Despite their scrupulousness in presenting evidence favorable to Pacelli/Pius XII, the overall impression the Galebachs leave is one of skepticism as to whether Pacelli's robes are entirely clean. As a result, the reader is left with the further impression that the Galebachs believe that the episode may well be material to the ongoing beatification process for Pius XII -- and, presumably, adverse to the sainthood partisans -- although they are careful not to come right out and say it. (Although their subheading promises "an "investigation into a photograph that changes history.")
That's quite an impression to derive from one photograph and a confirmatory newspaper item. I hope I am not being unfair in attributing it to them. Is it justified?
It should be noted that no one took special note of this event at the time. The photo appeared nowhere until it popped up some months later in
Der Stürmer, but the contemporary newspaper account explicitly stated that the Archbishop had blessed the swastika flag -- it used the phrase "cruz gamada," which translates as "swastika." Whatever this might mean to us now, it did not provoke any notice at the time that the Galebachs have been able to find. (To my knowledge -- no idea what goodies they have in store for us in later installments.) If, as the Galebachs have shown, the Nazis' virulent anti-Catholicism and violent suppression of religious freedom were known to Catholic officials, why not?

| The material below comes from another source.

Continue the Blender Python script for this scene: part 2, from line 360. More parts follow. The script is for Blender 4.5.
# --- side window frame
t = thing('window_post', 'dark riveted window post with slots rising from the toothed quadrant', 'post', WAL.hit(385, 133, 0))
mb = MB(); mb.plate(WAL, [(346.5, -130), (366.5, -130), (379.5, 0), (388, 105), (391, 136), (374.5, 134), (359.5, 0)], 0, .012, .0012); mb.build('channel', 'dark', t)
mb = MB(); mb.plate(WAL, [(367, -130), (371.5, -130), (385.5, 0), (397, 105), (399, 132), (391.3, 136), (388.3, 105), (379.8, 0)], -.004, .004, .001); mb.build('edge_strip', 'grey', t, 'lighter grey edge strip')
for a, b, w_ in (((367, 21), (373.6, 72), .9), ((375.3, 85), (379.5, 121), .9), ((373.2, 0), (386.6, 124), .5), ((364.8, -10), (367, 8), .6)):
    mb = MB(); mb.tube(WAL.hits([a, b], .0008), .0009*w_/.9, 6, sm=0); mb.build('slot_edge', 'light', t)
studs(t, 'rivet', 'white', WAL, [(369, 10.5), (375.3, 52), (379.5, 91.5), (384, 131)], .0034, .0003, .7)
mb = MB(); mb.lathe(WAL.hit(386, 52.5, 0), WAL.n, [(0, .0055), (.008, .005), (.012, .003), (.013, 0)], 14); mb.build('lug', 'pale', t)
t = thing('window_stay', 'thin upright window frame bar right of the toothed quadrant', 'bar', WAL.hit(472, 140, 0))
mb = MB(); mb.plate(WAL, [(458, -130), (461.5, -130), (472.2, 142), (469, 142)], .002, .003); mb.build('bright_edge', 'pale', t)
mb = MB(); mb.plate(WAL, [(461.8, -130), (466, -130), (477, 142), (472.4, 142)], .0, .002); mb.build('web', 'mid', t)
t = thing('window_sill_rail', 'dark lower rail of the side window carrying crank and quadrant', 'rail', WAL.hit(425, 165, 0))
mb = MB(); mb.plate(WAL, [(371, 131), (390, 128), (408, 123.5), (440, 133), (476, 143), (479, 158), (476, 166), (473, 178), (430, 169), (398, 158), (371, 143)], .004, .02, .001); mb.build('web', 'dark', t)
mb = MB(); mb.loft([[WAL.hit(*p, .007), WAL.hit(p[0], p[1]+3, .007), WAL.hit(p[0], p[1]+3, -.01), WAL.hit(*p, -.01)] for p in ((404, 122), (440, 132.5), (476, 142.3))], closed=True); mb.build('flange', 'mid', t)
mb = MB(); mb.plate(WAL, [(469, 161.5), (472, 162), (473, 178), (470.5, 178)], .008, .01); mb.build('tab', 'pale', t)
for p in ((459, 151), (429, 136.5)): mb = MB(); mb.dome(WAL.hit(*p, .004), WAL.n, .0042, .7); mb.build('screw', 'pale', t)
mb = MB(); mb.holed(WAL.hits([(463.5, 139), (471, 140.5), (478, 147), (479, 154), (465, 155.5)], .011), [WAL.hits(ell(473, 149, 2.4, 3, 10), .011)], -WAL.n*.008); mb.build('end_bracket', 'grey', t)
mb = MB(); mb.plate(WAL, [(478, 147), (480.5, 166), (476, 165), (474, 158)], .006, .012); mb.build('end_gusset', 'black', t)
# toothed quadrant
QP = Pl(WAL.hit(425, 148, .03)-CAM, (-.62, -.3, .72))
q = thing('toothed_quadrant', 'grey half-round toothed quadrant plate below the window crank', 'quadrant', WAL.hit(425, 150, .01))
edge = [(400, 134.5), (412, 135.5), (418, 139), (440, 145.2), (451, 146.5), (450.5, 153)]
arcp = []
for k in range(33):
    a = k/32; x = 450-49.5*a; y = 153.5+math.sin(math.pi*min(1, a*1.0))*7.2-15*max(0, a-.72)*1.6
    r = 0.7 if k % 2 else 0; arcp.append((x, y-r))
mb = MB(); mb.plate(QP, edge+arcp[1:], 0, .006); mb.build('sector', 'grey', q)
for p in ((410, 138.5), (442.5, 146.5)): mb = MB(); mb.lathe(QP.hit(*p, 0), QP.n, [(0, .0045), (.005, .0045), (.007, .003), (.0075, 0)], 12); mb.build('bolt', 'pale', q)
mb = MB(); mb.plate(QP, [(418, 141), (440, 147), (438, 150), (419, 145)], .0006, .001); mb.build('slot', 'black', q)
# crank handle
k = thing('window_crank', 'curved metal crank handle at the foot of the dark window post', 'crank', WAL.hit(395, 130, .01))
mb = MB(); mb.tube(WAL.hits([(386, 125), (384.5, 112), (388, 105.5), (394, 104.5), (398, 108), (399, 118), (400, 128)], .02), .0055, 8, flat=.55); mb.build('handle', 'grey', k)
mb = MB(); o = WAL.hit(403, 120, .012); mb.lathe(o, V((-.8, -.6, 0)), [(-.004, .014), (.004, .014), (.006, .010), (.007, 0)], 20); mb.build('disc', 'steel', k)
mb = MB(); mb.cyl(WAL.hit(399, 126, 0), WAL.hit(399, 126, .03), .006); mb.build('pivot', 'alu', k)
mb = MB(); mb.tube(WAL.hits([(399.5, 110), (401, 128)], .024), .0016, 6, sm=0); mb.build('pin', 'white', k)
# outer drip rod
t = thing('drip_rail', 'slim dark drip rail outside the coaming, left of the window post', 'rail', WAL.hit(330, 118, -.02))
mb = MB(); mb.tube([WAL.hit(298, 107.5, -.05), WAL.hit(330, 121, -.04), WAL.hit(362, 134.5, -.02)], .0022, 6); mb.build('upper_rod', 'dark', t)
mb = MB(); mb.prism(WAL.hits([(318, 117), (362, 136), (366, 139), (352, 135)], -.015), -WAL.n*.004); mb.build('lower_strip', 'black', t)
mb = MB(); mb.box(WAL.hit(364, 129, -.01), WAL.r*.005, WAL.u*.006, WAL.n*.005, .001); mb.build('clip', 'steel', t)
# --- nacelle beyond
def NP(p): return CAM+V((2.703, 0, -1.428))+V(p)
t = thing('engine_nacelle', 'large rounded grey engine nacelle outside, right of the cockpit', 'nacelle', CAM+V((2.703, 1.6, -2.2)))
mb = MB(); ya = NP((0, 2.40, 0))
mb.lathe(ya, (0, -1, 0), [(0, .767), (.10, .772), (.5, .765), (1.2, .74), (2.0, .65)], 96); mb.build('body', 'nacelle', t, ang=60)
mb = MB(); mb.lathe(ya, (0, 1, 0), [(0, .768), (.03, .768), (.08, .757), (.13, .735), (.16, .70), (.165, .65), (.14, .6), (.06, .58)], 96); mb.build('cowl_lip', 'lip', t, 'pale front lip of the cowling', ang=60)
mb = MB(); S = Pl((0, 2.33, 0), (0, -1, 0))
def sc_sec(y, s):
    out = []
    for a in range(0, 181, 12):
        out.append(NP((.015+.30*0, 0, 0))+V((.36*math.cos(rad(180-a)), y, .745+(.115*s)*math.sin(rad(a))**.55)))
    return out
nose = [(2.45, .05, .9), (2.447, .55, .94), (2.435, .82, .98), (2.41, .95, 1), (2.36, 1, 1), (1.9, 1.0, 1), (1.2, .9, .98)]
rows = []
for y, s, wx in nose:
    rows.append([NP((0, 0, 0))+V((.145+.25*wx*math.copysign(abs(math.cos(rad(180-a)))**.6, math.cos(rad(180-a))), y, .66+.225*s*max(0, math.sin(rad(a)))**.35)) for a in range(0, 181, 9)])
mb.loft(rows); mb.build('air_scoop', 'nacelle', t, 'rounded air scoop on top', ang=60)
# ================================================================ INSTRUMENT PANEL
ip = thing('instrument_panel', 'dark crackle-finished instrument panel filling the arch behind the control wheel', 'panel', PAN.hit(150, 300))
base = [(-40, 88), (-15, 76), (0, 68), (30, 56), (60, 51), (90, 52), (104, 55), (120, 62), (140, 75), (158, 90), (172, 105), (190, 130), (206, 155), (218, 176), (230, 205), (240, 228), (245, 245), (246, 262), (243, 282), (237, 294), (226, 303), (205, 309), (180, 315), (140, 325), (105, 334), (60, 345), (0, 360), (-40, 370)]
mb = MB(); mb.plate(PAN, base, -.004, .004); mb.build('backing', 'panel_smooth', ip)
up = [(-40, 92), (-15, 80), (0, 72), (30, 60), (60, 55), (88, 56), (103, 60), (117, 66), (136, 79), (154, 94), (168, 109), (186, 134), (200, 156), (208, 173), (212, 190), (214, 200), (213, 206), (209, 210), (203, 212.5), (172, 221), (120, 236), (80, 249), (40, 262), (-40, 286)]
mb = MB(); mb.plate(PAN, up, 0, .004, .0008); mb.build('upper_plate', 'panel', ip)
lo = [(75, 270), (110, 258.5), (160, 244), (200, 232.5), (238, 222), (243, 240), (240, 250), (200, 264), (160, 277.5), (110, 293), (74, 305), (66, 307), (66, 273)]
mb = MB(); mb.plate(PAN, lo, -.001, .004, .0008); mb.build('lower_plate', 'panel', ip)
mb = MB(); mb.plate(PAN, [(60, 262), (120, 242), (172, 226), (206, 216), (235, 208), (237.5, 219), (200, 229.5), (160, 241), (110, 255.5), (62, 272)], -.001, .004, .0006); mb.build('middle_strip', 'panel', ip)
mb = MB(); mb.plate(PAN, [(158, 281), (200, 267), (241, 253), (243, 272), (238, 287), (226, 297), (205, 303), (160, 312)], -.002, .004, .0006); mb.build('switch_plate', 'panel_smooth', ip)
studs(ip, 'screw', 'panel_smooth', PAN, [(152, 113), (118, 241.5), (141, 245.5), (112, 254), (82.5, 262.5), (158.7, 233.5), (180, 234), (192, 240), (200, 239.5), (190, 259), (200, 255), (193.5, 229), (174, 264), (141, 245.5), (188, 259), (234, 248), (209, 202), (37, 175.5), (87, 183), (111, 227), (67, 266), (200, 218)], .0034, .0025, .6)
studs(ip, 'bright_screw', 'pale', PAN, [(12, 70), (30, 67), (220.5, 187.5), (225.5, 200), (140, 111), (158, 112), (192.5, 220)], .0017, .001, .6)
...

The Galebachs have found themselves at the center of quite a mystery.
In the absence of
direct evidence of either (1) Pacelli's complicity, or (2) Copello's intentions in blessing the Nazi banner, the Galebachs proceed in the only way available to them: By examining the overall context of Nazi/Vatican relations in the mid-Thirties, in Argentina and Rome. What they have produced so far, as investigators with a large family to care for and other jobs to do, is nothing short of astounding. I don't know everything they've come up with or where their own thinking has settled, but I am looking forward to the remaining three installments.